▶ _What is needed_: Stop after the line containing "COL = S.collection": print each line exactly from the first line of the listing up to that point.

▶ _Collected data_:
**********

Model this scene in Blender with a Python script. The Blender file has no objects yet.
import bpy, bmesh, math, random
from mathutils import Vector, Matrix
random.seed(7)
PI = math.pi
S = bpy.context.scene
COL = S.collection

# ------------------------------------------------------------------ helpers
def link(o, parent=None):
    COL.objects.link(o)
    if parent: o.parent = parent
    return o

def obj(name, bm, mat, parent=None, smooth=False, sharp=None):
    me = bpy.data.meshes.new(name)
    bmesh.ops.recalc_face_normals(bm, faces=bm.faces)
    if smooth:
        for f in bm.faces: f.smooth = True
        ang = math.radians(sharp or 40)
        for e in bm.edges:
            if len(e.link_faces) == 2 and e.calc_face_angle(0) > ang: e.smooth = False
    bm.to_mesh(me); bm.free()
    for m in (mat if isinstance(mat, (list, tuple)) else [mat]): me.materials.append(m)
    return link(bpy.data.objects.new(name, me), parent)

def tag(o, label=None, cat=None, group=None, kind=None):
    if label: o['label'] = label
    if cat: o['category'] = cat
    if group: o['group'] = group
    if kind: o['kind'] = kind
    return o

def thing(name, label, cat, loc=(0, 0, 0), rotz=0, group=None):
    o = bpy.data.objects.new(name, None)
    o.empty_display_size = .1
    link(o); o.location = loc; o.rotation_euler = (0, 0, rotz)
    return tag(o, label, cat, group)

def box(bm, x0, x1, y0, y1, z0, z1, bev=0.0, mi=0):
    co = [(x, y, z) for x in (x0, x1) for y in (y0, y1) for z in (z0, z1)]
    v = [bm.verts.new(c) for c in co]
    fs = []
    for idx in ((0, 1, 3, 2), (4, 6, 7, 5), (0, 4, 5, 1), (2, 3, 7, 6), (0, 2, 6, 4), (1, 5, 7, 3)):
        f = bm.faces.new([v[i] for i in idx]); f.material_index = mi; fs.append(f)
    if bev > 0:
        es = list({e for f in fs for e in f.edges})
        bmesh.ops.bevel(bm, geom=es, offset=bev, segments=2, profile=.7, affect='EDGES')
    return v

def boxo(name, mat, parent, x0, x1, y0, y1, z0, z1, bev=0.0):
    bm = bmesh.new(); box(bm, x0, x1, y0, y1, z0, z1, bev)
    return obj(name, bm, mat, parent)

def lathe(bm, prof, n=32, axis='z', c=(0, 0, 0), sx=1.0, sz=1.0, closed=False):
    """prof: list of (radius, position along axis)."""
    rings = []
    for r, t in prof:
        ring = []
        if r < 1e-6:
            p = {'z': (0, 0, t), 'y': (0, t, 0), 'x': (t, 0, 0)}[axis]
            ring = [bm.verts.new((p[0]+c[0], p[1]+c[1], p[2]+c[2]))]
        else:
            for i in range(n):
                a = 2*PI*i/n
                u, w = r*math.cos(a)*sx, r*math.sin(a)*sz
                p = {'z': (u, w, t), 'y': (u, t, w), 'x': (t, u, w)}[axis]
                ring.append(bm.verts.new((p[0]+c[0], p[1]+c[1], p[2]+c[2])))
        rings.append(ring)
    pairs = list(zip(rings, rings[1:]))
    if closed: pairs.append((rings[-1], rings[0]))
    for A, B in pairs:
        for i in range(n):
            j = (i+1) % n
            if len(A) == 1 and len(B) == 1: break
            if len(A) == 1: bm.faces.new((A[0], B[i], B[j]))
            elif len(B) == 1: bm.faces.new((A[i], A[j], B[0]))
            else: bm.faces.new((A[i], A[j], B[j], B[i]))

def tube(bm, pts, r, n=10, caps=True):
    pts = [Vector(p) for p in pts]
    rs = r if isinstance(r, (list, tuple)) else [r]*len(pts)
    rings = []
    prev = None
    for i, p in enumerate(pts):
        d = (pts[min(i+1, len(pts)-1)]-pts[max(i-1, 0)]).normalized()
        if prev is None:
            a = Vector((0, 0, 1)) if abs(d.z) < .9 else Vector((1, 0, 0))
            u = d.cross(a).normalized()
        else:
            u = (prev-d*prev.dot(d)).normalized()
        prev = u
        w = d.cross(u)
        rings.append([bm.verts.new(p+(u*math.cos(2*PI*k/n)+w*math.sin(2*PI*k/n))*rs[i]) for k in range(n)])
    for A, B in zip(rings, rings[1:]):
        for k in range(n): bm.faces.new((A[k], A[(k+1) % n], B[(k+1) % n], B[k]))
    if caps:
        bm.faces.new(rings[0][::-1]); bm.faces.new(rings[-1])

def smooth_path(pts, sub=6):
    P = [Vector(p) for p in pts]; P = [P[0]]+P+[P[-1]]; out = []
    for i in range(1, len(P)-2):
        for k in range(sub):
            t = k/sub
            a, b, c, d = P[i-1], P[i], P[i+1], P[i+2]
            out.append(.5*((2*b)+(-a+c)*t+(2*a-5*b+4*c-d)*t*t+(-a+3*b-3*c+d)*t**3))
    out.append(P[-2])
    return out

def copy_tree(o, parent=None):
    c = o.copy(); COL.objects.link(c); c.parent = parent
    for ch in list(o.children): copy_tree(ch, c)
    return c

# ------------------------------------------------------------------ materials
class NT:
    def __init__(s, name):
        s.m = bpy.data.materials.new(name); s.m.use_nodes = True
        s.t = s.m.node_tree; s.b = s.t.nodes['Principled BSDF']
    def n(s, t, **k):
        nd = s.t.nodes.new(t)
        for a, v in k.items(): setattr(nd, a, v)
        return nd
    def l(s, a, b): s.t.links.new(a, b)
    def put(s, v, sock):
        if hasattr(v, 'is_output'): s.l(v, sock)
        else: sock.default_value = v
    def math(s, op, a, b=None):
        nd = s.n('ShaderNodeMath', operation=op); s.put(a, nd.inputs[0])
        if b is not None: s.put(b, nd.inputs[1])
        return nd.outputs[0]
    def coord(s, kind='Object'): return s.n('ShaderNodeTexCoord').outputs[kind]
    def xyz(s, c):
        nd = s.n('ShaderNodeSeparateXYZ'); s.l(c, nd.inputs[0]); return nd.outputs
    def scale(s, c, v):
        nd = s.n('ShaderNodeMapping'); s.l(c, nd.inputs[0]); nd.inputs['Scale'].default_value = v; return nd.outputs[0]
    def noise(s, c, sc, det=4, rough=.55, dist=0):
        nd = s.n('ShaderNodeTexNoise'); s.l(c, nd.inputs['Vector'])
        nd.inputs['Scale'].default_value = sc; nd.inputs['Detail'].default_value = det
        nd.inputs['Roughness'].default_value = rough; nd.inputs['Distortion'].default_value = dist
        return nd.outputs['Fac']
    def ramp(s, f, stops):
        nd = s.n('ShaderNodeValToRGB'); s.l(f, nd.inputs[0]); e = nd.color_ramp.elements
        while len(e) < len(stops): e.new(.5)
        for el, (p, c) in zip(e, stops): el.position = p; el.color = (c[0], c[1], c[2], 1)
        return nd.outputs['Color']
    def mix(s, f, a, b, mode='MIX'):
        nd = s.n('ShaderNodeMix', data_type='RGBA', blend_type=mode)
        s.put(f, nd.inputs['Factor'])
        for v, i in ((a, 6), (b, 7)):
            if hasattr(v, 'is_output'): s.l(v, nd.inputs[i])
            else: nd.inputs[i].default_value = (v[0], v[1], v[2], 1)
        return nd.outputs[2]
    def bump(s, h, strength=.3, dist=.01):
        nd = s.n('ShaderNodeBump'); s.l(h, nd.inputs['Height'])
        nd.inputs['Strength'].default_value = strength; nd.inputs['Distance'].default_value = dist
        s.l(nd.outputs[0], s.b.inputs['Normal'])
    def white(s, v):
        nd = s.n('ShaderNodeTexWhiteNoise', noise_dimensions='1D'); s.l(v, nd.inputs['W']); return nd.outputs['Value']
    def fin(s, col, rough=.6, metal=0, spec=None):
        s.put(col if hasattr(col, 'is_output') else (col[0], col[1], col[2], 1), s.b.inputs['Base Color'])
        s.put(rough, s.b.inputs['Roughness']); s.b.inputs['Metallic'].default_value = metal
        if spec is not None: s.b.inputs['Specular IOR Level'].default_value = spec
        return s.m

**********

▶ _Answer below_:
Model this scene in Blender with a Python script. The Blender file has no objects yet.
import bpy, bmesh, math, random
from mathutils import Vector, Matrix
random.seed(7)
PI = math.pi
S = bpy.context.scene
COL = S.collection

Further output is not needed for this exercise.